Une fois par mois, la rédaction d’Éléments Industriels vous présente son coup de cœur technique, disponible en librairie. Ce mois-ci, un livre sous-titré « Cohésion, souveraineté, territoire, décarbonation : les solutions existent», où est dévoilé le rapport que le gouvernement avait commandé à Olivier Lluansi, ancien délégué interministériel aux Territoires d’industrie, et qui n’a jamais été publié.
Si depuis 2010 l’industrie est redevenue une priorité politique, alors pourquoi n’en percevons-nous toujours pas les résultats tangibles, ni dans les chiffres de l’économie, ni dans notre réalité au quotidien ? Pourquoi la France reste-t-elle bloquée dans le bas du classement européen en termes d’industrie ?
C’est notamment pour répondre à ces questions qu’Olivier Lluansi a été chargé en novembre 2023 d’une mission gouvernementale sur l’avenir de nos politiques industrielles.
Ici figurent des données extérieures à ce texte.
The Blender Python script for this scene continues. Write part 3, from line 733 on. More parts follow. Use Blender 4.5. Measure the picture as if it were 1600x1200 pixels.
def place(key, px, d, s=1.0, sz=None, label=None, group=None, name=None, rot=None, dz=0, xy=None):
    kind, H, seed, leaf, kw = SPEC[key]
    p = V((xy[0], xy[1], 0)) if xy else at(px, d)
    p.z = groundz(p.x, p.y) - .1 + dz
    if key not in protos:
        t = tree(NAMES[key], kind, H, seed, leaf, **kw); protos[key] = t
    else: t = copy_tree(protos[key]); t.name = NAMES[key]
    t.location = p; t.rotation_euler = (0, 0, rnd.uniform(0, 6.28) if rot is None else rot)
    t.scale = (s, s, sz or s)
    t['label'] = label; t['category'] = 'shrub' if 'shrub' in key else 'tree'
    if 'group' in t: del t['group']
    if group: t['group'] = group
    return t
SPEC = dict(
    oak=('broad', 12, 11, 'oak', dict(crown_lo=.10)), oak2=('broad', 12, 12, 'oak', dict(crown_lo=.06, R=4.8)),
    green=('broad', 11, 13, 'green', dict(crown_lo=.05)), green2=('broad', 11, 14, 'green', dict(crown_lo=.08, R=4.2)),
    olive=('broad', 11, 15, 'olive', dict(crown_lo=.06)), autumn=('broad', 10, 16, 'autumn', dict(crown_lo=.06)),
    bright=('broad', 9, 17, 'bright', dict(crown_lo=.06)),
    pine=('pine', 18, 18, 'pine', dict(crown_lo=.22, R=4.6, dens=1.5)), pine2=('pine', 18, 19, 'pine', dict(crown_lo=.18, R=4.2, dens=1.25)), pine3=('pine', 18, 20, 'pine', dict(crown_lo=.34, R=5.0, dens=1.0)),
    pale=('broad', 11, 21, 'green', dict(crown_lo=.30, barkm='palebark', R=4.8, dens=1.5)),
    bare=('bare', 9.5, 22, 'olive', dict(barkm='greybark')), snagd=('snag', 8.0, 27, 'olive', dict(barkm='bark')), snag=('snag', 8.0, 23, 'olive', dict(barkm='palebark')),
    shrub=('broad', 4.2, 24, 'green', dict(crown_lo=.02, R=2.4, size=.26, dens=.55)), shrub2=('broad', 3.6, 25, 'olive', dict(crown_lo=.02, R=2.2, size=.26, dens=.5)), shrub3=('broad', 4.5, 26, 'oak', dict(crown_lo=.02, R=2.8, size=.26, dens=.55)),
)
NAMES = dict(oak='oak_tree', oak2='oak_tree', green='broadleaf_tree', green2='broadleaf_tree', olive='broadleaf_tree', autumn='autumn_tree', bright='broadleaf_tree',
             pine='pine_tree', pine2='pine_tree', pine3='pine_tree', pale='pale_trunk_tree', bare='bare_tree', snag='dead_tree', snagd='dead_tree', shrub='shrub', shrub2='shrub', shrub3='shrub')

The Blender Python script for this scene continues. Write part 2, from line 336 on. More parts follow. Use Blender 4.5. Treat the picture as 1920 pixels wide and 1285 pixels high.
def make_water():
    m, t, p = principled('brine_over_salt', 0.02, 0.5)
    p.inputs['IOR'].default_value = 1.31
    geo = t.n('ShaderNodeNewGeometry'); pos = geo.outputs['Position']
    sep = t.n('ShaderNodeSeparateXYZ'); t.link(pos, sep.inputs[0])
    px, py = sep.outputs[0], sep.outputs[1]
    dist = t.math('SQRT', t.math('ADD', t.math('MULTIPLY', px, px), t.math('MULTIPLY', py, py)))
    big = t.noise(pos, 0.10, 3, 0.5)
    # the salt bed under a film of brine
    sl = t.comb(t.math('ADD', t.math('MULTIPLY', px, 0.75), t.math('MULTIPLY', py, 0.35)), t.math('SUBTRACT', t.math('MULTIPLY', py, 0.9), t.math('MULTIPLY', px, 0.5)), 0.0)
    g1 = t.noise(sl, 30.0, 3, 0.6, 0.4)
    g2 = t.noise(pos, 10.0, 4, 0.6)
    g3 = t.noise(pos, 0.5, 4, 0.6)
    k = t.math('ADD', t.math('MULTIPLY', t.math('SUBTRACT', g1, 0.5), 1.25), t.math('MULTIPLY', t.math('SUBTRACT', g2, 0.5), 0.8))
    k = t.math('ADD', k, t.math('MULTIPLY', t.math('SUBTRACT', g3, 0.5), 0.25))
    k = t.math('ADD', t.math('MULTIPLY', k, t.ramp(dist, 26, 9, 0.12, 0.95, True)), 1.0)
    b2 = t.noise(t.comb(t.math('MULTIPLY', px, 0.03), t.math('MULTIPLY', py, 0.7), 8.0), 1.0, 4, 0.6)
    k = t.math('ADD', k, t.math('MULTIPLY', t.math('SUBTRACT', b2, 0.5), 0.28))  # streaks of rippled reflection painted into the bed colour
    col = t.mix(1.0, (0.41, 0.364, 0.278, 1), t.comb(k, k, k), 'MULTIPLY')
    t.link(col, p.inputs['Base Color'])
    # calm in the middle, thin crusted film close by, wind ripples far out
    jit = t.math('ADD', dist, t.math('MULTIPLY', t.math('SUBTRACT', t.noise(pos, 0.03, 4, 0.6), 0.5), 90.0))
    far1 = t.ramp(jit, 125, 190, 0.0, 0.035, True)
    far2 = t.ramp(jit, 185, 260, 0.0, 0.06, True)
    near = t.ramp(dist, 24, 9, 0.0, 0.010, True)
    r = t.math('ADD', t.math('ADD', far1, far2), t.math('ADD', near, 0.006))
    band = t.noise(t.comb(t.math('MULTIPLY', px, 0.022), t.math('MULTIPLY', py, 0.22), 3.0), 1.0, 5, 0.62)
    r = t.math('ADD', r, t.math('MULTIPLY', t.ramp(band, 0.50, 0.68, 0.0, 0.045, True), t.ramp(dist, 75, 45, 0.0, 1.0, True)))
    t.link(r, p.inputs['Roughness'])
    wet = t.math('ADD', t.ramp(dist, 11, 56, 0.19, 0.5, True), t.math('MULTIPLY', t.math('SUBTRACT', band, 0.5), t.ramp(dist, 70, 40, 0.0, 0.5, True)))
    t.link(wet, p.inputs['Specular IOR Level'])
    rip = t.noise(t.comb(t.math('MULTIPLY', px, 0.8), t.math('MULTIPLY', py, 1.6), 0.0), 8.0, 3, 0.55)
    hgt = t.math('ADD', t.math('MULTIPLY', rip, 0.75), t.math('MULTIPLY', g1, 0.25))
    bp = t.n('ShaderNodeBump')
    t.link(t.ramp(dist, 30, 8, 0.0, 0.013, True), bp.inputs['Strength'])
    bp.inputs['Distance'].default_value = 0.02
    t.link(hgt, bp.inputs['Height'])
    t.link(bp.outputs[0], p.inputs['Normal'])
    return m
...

S’appuyant sur une instance de 20 personnalités et la mobilisation de neuf administrations différentes, ces travaux confirment que l’objectif de réindustrialisation du Gouvernement d’alors n’était ni réaliste, ni même fondé. Il faut plutôt viser une part manufacturière du PIB de 12% à 13% ou mieux encore une « balance commerciale industrielle équilibrée à 2035 ». Une belle ambition mais pourtant une première divergence avec le discours officiel.
Deuxième divergence : le rapport met l’accent sur le « potentiel caché des territoires » et par conséquent sur la nature réductrice de la communication politique, dithyrambique et focalisée sur la DeepTech et la Start-Up Nation qui ne représentent en réalité qu’un tiers de notre potentiel de réindustrialisation. Les deux autres tiers se trouvent dans le développement du tissu industriel existant, notamment les PMI et les ETI.
Enfin, ces travaux soulignent les coûts croissants de production en Europe associés à notre modèle social, à nos ambitions environnementales ou encore à notre volonté d’autonomie stratégique compétitivité. Chercher à reconquérir notre compétitivité seulement par les coûts conduirait à renoncer à nos valeurs. Une seule solution courageuse permettrait à l’Europe de sortir par le haut de cette impasse : revoir certaines règles du jeu de notre commerce international. Un parti pris qui bouscule le statu quo et dérange les certitudes de nos institutions.
Si l’on souhaite réussir notre réindustrialisation, un réel aggiornamento s’impose donc et une « nouvelle grammaire » de nos politiques industrielles est indispensable. Ce chemin sera long, c’est le défi d’une génération car on ne réindustrialise pas seulement pour réindustrialiser. On réindustrialise pour retisser notre cohésion sociale et surtout territoriale dans un pays multi-fracturé, pour reconquérir une souveraineté productive et ainsi reprendre la maîtrise de notre destin collectif, pour réduire notre empreinte environnementale qu’une croissance sans discernement a poussé hors limite.
Biographie de l’auteur
Olivier Lluansi commencé sa carrière à la Commission européenne, puis au Conseil régional du Nord-Pas-de-Calais. Il a ensuite rejoint Saint-Gobain dont il a supervisé les activités en Europe centrale et orientale. Il a également été conseiller industrie et énergie à la Présidence de la République et il a mis en place l’initiative Territoires d’industrie lancée par le Premier ministre en 2018.
Il participe à plusieurs laboratoires d’idée, dont le Lab BPIFrance, la Fabrique de l’industrie ou encore le Lab des Forces françaises de l’industrie. Olivier Lluansi en outre a publié en mai 2023 “Les néo-industriels – L’avènement de notre renaissance industrielle” (éditions Les Déviations). Il est également co-auteur de “Vers la renaissance industrielle” (éditions Marie B, 2020).